Turbulence-Driven Corrugation of Collisionless Fast-Magnetosonic Shocks

TL;DR

This paper models how upstream turbulence causes corrugation of collisionless fast-magnetosonic shocks, affecting their structure and particle acceleration, with implications for space and astrophysical shock observations.

Contribution

It introduces a linear-MHD framework treating shocks as moving interfaces influenced by upstream turbulence statistics, providing a practical way to predict shock corrugation characteristics.

Findings

Corrugation amplitude depends on upstream turbulence spectrum.

Maximum response occurs when downstream fast mode aligns with shock.
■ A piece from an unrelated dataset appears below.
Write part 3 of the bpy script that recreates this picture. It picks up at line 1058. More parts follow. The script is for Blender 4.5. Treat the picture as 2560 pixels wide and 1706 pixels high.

Shock properties vary with plasma beta, obliquity, and compression ratio.

Abstract

Collisionless fast-magnetosonic shocks are often treated as smooth, planar boundaries, yet observations point to organized corrugation of the shock surface. A plausible driver is upstream turbulence. Broadband fluctuations arriving at the front can continually wrinkle it, changing the local shock geometry and, in turn, conditions for particle injection and radiation. We develop a linear-MHD formulation that treats the shock as a moving interface rather than a fixed boundary. In this approach the shock response can be summarized by an effective impedance determined by the Rankine-Hugoniot base state and the shock geometry, while the upstream turbulence enters only through its statistics. This provides a practical mapping from an assumed incident spectrum to the corrugation amplitude, its drift along the surface, and a coherence scale set by weak damping or leakage. The response is largest when the transmitted downstream fast mode propagates nearly parallel to the shock in the shock frame, which produces a Lorentzian-type enhancement controlled by the downstream normal group speed. We examine how compression, plasma $\beta$, and obliquity affect these corrugation properties and discuss implications for fine structure in heliospheric and supernova-remnant shock emission.